The "hard problem" refers to the difficulty, given materialist premises, of accounting for how meat in the form of the brain can give rise to mind. For Hilary, consciousness is the dilemma on which purely materialist science unravels. Leroi professes not to know on which side of the debate Stoppard comes down, whether in denying the Darwinian model (as Nagel does), or with Dawkins in affirming it.
The hostility of some of the reviews Stoppard has received would suggest that the reviewers sense Stoppard is more sympathetic to Nagel, and that such sympathy is not allowedThe Guardian gnashes its teeth: "Often taxed with being too intellectual as a playwright, he is here not intellectually stringent enough."
New Scientist similarly laments: "What was irritating about The Hard Problem was the weight it gave to the hard problem" and "there is more than a whiff of anti-science here, since it argues that we will never be able to explain the conscious experience."
The play doesn't directly mention intelligent design -- for whose theorists the atheist philosopher Nagel has expressed admiration, earning him denunciations across academia. But Stoppard's protagonist Hilary says at one point that she's working on a paper whose equations cast doubt on aspects of human evolution and specifically whether the conventional account allows sufficient time for it. By the end, she has announced that she is making plans to continue her research and studies at New York University -- where, the audience may or may not realize, Nagel himself teaches. That is sly on Stoppard's part. Nagel is not cited by name, but he is in the program notes.

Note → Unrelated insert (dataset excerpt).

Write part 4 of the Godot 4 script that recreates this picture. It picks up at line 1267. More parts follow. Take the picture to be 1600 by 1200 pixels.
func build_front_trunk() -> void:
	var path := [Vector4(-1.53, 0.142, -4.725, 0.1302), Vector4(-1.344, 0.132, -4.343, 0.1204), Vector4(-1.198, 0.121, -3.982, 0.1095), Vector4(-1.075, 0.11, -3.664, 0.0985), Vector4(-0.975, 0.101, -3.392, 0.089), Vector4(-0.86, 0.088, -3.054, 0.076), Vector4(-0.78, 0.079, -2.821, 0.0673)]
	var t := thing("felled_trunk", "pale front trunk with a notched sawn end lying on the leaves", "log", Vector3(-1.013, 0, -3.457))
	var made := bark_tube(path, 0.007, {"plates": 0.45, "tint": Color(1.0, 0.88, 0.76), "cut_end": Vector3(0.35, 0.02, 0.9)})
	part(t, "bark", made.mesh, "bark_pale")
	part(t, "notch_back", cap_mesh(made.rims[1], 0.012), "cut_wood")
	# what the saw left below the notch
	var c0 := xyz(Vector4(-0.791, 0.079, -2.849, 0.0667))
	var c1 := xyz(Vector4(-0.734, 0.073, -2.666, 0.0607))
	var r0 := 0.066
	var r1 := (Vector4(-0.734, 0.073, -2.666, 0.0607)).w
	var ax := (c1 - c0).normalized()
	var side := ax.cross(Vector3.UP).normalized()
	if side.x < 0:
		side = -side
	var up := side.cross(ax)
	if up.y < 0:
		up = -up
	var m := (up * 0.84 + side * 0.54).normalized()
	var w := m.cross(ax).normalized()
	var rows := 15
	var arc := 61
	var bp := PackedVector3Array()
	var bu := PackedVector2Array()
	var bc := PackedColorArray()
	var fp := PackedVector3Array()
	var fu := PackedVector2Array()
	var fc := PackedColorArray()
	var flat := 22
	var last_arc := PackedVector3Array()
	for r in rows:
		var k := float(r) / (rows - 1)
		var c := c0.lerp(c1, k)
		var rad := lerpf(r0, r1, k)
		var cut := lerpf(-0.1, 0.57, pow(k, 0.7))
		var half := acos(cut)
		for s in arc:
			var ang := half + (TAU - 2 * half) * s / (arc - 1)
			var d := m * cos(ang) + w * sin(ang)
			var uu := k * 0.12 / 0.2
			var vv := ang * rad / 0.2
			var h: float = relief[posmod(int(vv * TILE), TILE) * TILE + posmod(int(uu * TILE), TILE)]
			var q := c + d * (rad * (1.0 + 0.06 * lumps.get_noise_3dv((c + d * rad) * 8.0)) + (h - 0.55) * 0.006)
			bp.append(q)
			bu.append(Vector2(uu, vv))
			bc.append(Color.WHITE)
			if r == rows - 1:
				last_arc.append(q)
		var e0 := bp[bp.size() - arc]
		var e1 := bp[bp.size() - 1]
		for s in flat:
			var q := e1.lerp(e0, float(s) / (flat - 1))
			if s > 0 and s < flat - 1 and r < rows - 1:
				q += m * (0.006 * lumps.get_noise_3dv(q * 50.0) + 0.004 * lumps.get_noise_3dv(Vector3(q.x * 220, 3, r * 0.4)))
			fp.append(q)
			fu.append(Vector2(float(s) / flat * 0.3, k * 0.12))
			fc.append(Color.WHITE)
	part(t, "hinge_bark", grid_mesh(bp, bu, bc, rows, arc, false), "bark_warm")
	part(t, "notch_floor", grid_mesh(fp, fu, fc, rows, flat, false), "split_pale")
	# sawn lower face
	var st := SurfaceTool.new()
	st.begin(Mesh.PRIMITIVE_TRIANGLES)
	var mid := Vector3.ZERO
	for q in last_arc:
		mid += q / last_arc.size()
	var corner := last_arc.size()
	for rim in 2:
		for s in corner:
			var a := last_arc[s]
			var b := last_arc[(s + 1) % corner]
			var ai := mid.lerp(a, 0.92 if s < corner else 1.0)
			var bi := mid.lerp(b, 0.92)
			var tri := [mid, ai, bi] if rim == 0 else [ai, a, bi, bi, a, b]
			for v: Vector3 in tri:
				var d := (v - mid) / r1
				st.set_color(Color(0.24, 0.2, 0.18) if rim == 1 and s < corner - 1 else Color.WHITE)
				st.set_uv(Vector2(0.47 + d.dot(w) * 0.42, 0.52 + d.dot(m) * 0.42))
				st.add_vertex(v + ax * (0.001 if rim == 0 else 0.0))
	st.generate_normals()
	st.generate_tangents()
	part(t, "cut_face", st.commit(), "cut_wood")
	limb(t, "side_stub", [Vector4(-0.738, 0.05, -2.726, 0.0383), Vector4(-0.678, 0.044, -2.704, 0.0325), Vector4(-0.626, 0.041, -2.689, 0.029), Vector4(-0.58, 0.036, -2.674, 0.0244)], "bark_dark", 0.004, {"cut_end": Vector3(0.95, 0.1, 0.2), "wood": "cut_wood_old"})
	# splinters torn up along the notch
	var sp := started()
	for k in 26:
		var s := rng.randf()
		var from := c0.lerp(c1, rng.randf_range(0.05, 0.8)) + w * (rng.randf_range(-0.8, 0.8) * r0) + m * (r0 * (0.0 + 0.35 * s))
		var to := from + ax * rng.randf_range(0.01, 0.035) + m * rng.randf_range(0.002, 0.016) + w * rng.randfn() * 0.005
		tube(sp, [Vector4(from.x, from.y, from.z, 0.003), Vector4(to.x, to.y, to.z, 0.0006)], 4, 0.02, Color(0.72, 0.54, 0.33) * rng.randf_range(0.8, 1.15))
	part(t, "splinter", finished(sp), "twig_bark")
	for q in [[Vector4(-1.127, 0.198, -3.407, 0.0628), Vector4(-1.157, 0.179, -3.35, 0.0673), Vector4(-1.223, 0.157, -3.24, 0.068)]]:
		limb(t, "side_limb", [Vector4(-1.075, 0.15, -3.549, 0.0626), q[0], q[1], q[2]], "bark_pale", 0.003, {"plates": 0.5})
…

I'm unaware of plans to mount the play in Seattle, so I don't anticipate getting to see it anytime soon. However it sounds like a thoughtful and critical consideration of evolutionary themes.
Well, it's easier for a famous playwright like Stoppard to go off the reservation on these issues, for the same reason it's easier for a distinguished philosopher like Nagel. You reach a certain pinnacle of achievement in your field, and you no longer have to worry about sniping colleagues or tottering status.
It's a nice thing about being venerable. You can say what you want.